Przejmująca historia, która oburzyła emigrantów londyńskich. Ciężko czytać o słabościach bohaterów.
Niemniej ciekawe są pozostałe reportaże. Tato, w listach opowiedziana historia szukania swoich korzeni. Córka Irlandki próbuje zrozumieć swego brutalnego ojca Polaka, szuka jego śladów, więzi z jego polską żoną. To poszukiwanie wiedzy o ojcu staje się dla niej drogą ku przebaczeniu.
Kim jest Lili? - to historia szukania w Polsce ocalonych dzieci żydowskich,odnajdowania ichi przywracania im ich żydowskiej tożsamości i wiary przodków. Rabin Salomon Schonfeld,
Czy przywrócił im tożsamość? Czy stali się Żydami, czy Anglikami? EW opisuje dokładnie losy Lilii, w skrócie kilkorga innych.
"Dwunastoletni B., który mieszkał w lesie i jest nieufny.Gdy go ktoś od tyłu dotknie, od razu dźga nożem zostanie chirurgiem dziecięcym, zbije fortunę i popełni samobójstwo.
A., która ciągle płacze wyjdzie za mąż w Paryżu i zostanie psychiatrą.
M., która ma osiemnaście lat i jest w zaawansowanej ciąży zostanie robotnica w fabryce ciastek,a jej synka rabin odeśle do Izraela"
Uderza mnie opis, jak rabin rozpoznawał żydowskie dzieci. Pojawiał się w polskim sierocińcu i zaczynał wśród dzieci odmawiać modlitwę Szema Israel, zaraz ktoś z nich dołączał się do niej. Te same dzieci ratowała znajomość Ojcze Nasz, a teraz przywracała Izraelowi modlitwa "Słuchaj,Izraelu"
Czego dotyczą inne historie? Skarbu polskiego wywiezionego w sposób godzien sensacyjnego filmu przez Rumunię, Afrykę do Londynu. Jego wielkość jest imponująca, historia jego utraty - przygnębiająca.
Zaskakuje mnie opowieść o Sikorskiego
Smutek wzbudziła we mnie opowieść o zamku Fawley Court
nad Tamizą - Spokój nieboszczyka.
Niegdyś duma Polaków na emigracji szczycący się muzealnymi skarbami polskości, szkołą dla polskich dzieci, miejscem gremialnych spotkań Polaków w Zielone Świątki został sprzedany jak zwykła rzecz o wysokiej materialnej wartości. Wbrew protestom emigrantów. Dlaczego?Czy dlatego, ze zabrakło wśród kierownictwa takich postaci jak założyciel jego marianin Józef Jastrzębski?

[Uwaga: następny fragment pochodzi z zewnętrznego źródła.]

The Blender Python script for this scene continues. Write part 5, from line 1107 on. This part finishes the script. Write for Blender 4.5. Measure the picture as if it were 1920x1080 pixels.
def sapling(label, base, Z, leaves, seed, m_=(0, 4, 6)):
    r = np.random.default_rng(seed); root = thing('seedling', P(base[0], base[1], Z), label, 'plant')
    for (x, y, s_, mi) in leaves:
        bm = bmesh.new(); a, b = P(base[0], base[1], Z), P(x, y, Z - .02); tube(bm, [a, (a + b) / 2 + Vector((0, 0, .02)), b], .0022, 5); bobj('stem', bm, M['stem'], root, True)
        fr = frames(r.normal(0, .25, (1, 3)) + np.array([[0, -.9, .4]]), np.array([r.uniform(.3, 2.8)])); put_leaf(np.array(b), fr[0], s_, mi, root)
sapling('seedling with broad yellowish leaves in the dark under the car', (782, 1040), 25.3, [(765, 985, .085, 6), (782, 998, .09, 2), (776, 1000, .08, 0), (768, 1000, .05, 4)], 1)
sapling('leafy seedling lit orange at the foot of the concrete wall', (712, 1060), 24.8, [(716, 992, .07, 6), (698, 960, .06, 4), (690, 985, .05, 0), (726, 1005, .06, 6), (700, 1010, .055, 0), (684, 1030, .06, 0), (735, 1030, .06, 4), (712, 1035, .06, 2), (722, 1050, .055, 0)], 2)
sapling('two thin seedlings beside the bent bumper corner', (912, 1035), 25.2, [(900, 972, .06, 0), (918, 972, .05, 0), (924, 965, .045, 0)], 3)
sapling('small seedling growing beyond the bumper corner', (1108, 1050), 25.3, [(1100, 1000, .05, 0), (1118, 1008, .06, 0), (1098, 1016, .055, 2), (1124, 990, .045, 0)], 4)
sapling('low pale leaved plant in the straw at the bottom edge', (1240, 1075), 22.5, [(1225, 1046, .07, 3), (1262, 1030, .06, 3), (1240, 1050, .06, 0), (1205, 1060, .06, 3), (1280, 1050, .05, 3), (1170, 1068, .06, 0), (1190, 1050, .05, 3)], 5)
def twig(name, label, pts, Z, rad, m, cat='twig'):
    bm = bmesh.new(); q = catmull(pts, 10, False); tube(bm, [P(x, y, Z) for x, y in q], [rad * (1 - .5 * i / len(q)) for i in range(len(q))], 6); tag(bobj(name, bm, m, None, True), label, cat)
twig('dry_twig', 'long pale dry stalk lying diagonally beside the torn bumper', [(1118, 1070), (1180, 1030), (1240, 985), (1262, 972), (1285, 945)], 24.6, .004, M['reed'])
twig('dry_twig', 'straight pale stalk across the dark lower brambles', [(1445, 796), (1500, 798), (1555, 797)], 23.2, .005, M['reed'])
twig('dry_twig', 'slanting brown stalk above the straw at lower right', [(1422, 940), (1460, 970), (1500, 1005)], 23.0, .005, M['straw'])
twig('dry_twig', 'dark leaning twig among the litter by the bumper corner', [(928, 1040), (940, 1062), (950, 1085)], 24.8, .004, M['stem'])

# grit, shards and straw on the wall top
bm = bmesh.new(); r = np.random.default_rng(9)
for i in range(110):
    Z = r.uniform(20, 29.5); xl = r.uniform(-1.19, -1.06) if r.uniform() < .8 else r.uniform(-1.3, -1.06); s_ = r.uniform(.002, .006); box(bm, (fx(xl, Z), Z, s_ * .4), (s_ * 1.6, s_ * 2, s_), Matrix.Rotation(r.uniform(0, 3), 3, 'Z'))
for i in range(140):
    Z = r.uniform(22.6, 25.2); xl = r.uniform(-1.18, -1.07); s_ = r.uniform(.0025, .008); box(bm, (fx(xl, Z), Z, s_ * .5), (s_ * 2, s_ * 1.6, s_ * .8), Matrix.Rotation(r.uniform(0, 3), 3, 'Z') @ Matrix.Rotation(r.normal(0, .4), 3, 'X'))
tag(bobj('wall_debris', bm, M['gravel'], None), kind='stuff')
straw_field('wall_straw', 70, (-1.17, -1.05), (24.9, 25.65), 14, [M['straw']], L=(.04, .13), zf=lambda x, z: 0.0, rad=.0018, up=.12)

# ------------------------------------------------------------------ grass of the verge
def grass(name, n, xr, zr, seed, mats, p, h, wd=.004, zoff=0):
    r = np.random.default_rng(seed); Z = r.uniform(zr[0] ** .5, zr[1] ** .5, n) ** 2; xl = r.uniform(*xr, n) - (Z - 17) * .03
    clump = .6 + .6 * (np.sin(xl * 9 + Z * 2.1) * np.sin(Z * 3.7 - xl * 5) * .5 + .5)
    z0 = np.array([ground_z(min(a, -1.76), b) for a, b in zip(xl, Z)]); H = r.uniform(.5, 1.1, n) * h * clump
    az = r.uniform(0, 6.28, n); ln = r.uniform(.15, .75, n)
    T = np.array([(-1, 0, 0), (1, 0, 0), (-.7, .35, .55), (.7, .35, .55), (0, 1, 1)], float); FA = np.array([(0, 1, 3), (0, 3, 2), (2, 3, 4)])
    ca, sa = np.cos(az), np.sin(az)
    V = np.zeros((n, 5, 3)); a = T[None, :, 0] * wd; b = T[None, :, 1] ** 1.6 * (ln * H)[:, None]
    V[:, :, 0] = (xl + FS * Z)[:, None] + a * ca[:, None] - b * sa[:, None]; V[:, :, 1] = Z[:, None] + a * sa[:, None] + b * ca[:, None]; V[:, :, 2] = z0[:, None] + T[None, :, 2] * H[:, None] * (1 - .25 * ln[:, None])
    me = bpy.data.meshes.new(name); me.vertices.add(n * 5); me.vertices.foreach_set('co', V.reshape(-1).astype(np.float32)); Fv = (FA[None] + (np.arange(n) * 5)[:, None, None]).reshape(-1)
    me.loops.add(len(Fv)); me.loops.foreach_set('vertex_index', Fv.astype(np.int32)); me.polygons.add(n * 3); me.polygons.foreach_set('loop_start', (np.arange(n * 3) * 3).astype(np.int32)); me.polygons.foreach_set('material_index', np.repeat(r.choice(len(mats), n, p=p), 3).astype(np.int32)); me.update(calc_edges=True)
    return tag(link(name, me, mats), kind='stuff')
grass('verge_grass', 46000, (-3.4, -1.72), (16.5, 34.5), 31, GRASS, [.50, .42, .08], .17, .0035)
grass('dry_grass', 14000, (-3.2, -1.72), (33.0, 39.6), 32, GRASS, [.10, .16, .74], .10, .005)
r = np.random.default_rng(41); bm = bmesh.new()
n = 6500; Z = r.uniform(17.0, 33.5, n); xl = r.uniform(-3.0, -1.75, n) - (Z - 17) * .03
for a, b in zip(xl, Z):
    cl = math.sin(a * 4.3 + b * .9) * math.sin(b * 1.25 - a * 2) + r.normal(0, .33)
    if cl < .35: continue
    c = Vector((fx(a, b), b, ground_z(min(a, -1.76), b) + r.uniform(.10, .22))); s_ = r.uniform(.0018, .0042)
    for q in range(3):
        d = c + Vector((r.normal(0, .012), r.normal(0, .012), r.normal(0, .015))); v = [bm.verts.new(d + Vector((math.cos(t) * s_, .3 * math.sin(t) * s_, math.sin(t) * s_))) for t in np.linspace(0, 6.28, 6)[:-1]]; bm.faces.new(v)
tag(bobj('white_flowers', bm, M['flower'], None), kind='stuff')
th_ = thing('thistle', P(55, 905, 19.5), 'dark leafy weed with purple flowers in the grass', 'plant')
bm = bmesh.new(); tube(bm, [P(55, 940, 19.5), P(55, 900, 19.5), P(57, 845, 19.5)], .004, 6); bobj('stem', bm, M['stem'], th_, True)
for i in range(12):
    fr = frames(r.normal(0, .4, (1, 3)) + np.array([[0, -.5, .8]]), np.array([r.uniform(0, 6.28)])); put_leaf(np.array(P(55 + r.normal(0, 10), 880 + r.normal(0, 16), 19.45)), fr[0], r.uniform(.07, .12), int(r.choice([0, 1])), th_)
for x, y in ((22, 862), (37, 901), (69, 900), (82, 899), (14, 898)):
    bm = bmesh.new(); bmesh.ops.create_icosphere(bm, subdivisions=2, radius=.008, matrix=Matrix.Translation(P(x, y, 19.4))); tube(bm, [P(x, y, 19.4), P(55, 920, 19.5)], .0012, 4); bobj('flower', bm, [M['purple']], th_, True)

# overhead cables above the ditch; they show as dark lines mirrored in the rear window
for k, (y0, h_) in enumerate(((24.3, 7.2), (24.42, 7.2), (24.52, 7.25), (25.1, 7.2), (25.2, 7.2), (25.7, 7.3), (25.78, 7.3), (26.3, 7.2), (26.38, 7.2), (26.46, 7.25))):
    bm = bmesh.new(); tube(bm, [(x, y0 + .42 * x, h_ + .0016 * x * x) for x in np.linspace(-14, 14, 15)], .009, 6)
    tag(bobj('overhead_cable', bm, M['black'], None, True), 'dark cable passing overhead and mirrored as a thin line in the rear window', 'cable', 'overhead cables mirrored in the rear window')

Czy dlatego, że emigracja polska w Anglii osłabiona wymieraniem starego pokolenia, przemieniona adaptacją nie potrzebowała już takeigo miejsca?
Sposób pisania EW wciąga. Np Historię miłości w dziesięciu etapach - opowieść o stosunku Anglików wobec Polaków,
którzy znaleźli się w Anglii na skutek II wojny światowej EW opisuje w częściach zatytułowanych:
- przyjeżdża ubogi krewny
- zauroczenie
- miodowy miesiąc
- znudzenie
- zdrada
- rozwód
- obojętność
- wściekłość
- trwanie
- uwrażliwienie
Mimo że koniec książki wydał mi się nijaki, to początek od razu rozbudził moją ciekawość. Ktoś znajduje na śmietniku wyrzucone przez kogoś czarno-białe zdjęcia. Zapis lat pięćdziesiątych - jakieś potańcówki, uśmiechy znad morza. Uratowane na śmietniku na dziesięć lat zginęły w czyjejś piwnicy. Aż wreszcie ktoś im się uważnie przyjrzał. Londyńczycy.
Polecam - część czyjejś, ale i naszej historii, a więc naszej tożsamości.